It has been found that the most of South Africa stands so high above the sea that the influences of a temperate climate are projected far towards the Equator; so that many white men, women, and children are living and thriving on farms in Mashonaland, seven degrees of latitude nearer the equator than the south end of Florida. This fact will profoundly influence the development of South Africa. It is to be the home of millions of the white race, the seat of a highly civilized empire, whose business relations with the rest of the world will be to the advantage of every trading nation. The presence of these millions of toilers will vitally affect the work of developing tropical Africa which is now absorbing such enormous treasure and energy; for South Africa is to be brought by railroads to the very doors of the tropical zone.
It is hoped that such facts as these, even though very briefly stated, may convey broadly a correct impression of the magnitude of African exploration, since its revival about the time that Livingstone died. It is impossible in brief space to signalize the good work that many of the most conspicuous pioneers have done. The world rendered tardy tribute to the notable achievements of some of them. When Rebmann discovered Kilimanjaro, not far from the equator, and told of the snows that crown the loftiest of African summits, it was decided by British geographers that Rebmann’s snow was probably an imaginary aspect. The snow was there, and plenty of it, but Rebmann died before justice was done to his faithful labors. When Paul du Chaillu described the Obongo dwarfs of West Africa, his narrative was discredited; but four or five groups of dwarfs, probably numbering many thousands, are now known to be scattered from the lower border of Abyssinia to the Kalahara desert in the far south. The ancients had heard of the dwarfs, but the geographers of the eighteenth century expunged from the maps of Africa about all that the geographers of Greece and Rome, as well as those of later times, placed on them; and the nineteenth century was slow in crediting the early investigators even with statements that were wholly or approximately accurate.

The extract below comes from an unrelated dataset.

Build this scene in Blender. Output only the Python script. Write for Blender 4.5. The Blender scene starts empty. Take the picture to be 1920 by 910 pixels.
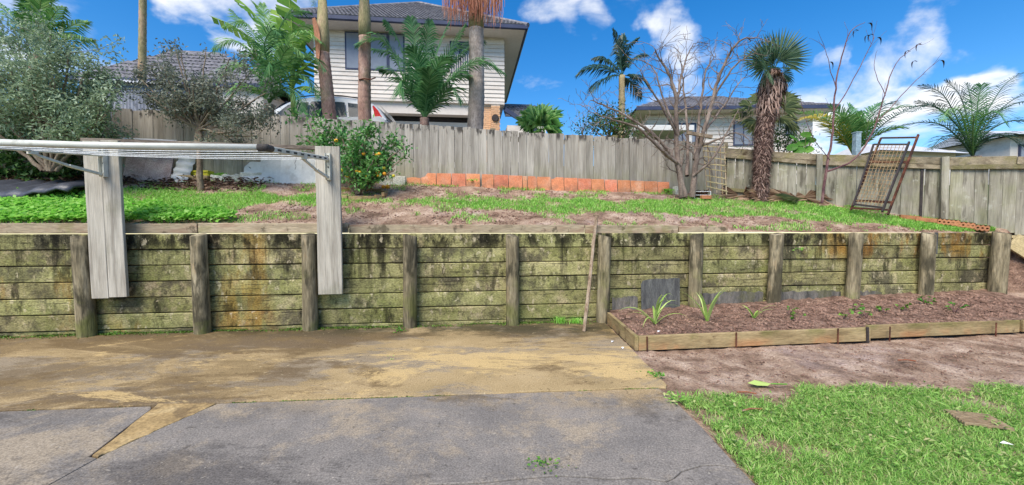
import bpy, bmesh, math, random
import numpy as np
from mathutils import Vector, Matrix
R = math.radians
random.seed(7); rng = np.random.default_rng(7)
scene = bpy.context.scene
C = scene.collection

# ------------------------------------------------------------------ camera
CAMZ, FPX = 1.3, 760.0
PITCH = math.atan(25 / FPX)
cam_d = bpy.data.cameras.new("Camera"); cam = bpy.data.objects.new("Camera", cam_d); C.objects.link(cam)
cam.location = (0, 0, CAMZ); cam.rotation_euler = (math.pi / 2 - PITCH, 0, 0)
cam_d.sensor_width = 36; cam_d.lens = FPX / 1920 * 36; cam_d.clip_end = 2000; cam_d.clip_start = 0.05
scene.camera = cam

# ------------------------------------------------------------------ sky, sun, exposure
SUN_EL, SUN_AZ = R(52), R(205)          # azimuth clockwise from +Y: behind the camera, a little to its left
def pix_dir(u, v):
    a, b = (u - 960) / FPX, (455 - v) / FPX
    return Vector((a, math.cos(PITCH) + b * math.sin(PITCH), b * math.cos(PITCH) - math.sin(PITCH)))
world = bpy.data.worlds.new("World"); scene.world = world; world.use_nodes = True
def build_world():
    nt = world.node_tree; nt.nodes.clear(); N = nt.nodes.new; L = nt.links.new
    out = N("ShaderNodeOutputWorld"); bg = N("ShaderNodeBackground"); bg.inputs[1].default_value = 0.10
    sky = N("ShaderNodeTexSky"); sky.sky_type = 'NISHITA'; sky.sun_disc = False
    sky.sun_elevation = SUN_EL; sky.sun_rotation = SUN_AZ; sky.air_density = 1.0; sky.dust_density = 0.2; sky.ozone_density = 3.0
    hsv = N("ShaderNodeHueSaturation"); hsv.inputs['Saturation'].default_value = 1.4; hsv.inputs['Value'].default_value = 1.15
    hsv.inputs['Hue'].default_value = 0.503
    L(sky.outputs[0], hsv.inputs['Color'])
    tc = N("ShaderNodeTexCoord"); nrm = N("ShaderNodeVectorMath"); nrm.operation = 'NORMALIZE'; L(tc.outputs['Generated'], nrm.inputs[0])
    sep = N("ShaderNodeSeparateXYZ"); L(nrm.outputs[0], sep.inputs[0])
    def math_(op, a, b=None, clamp=False):
        m = N("ShaderNodeMath"); m.operation = op; m.use_clamp = clamp
        for i, x in enumerate((a, b)):
            if x is None: continue
            if isinstance(x, (int, float)): m.inputs[i].default_value = x
            else: L(x, m.inputs[i])
        return m.outputs[0]
    zz = math_('ADD', math_('MAXIMUM', sep.outputs[2], 0.0), 0.28)
    com = N("ShaderNodeCombineXYZ"); L(math_('DIVIDE', sep.outputs[0], zz), com.inputs[0]); L(math_('DIVIDE', sep.outputs[1], zz), com.inputs[1])
    n1 = N("ShaderNodeTexNoise"); n1.inputs['Scale'].default_value = 2.6; n1.inputs['Detail'].default_value = 9; n1.inputs['Roughness'].default_value = 0.56
    n1.inputs['Distortion'].default_value = 0.3
    mp = N("ShaderNodeMapping"); mp.inputs['Location'].default_value = (3.1, 7.4, 0); L(com.outputs[0], mp.inputs[0]); L(mp.outputs[0], n1.inputs['Vector'])
    # cloud banks: directions in the sky in which a bank of cloud stands (angular radius in degrees, weight)
    n2 = N("ShaderNodeTexNoise"); n2.inputs['Scale'].default_value = 7; n2.inputs['Detail'].default_value = 6; L(nrm.outputs[0], n2.inputs['Vector'])
    off = N("ShaderNodeVectorMath"); off.operation = 'MULTIPLY_ADD'
    sub = N("ShaderNodeVectorMath"); sub.operation = 'SUBTRACT'; L(n2.outputs['Color'], sub.inputs[0]); sub.inputs[1].default_value = (.5, .5, .5)
    L(sub.outputs[0], off.inputs[0]); off.inputs[1].default_value = (.26, .26, .10); L(nrm.outputs[0], off.inputs[2])
    nr2 = N("ShaderNodeVectorMath"); nr2.operation = 'NORMALIZE'; L(off.outputs[0], nr2.inputs[0])
    tot = None
    banks = [(335, 8, 2.6, .34), (440, 0, 4, .36), (560, 2, 3.5, .26), (40, 30, 4, .2), (240, 100, 3, .2), (1040, -8, 3.4, .36), (1120, 32, 1.8, .24), (1240, 72, 2.8, .40), (1330, 115, 3, .28), (1270, 165, 3, .22),
             (1548, 99, 1.6, .26), (1535, 124, 1.3, .22), (1520, 190, 3.2, .34), (1600, 175, 2.6, .30), (1700, 102, 2.6, .36), (1640, 110, 1.6, .2), (1560, 235, 4.5, .42), (1650, 225, 3, .3), (1745, 235, 3.4, .42), (1830, 175, 2.0, .3), (1820, 240, 3.6, .42), (1900, 265, 4.5, .45),
             (1480, 160, 2, .2), (1690, 270, 4, .4)]
    for (u, v, r, w) in banks:
        d = pix_dir(u, v).normalized()
        dp = N("ShaderNodeVectorMath"); dp.operation = 'DOT_PRODUCT'; L(nr2.outputs[0], dp.inputs[0]); dp.inputs[1].default_value = d
        mr = N("ShaderNodeMapRange"); mr.interpolation_type = 'SMOOTHSTEP'; L(dp.outputs['Value'], mr.inputs[0])
        mr.inputs[1].default_value = math.cos(R(r * 1.5)); mr.inputs[2].default_value = math.cos(R(r * .15)); mr.inputs[4].default_value = w
        tot = mr.outputs[0] if tot is None else math_('ADD', tot, mr.outputs[0])
    tot = math_('MINIMUM', tot, .40)
    dens = math_('ADD', math_('MULTIPLY', n1.outputs['Fac'], 1.9), math_('SUBTRACT', tot, .55))
    mr = N("ShaderNodeMapRange"); mr.interpolation_type = 'SMOOTHSTEP'; L(dens, mr.inputs[0]); mr.inputs[1].default_value = .54; mr.inputs[2].default_value = 1.0
    mix = N("ShaderNodeMix"); mix.data_type = 'RGBA'; L(mr.outputs[0], mix.inputs['Factor']); L(hsv.outputs[0], mix.inputs['A']); mix.inputs['B'].default_value = (6.6, 6.7, 6.9, 1)
    L(mix.outputs['Result'], bg.inputs[0]); L(bg.outputs[0], out.inputs[0])
build_world()
sd = bpy.data.lights.new("Sun", 'SUN'); sd.energy = 3.4; sd.angle = R(36); sd.color = (1.0, .92, .80)
so = bpy.data.objects.new("Sun", sd); C.objects.link(so)
so.rotation_euler = Vector((-math.sin(SUN_AZ) * math.cos(SUN_EL), -math.cos(SUN_AZ) * math.cos(SUN_EL), -math.sin(SUN_EL))).to_track_quat('-Z', 'Y').to_euler()
vs = scene.view_settings; vs.view_transform = 'Standard'; vs.look = 'None'; vs.exposure = 0.78; vs.gamma = 1; vs.use_curve_mapping = False
scene.cycles.use_denoising = True
scene.cycles.max_bounces = 6; scene.cycles.transparent_max_bounces = 6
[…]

A curious history is connected with the discovery of the northeastern group of pygmies, a little south of Abyssinia. No white man had ever seen them, but about fifteen years ago Dr. Henry Schlichter, of the British Museum, collected all the information which natives had given to missionaries, traders, and explorers of the existence of these little people some hundreds of miles from the sea. Sifting all this evidence, he concluded that these dwarfs really existed, and that they lived in a region which he marked on the map north of Lake Stefanie. Donaldson Smith had not heard of Schlichter’s paper, and knew nothing of these dwarfs, but he found them in 1895 in the region which Schlichter had indicated as their probable habitat.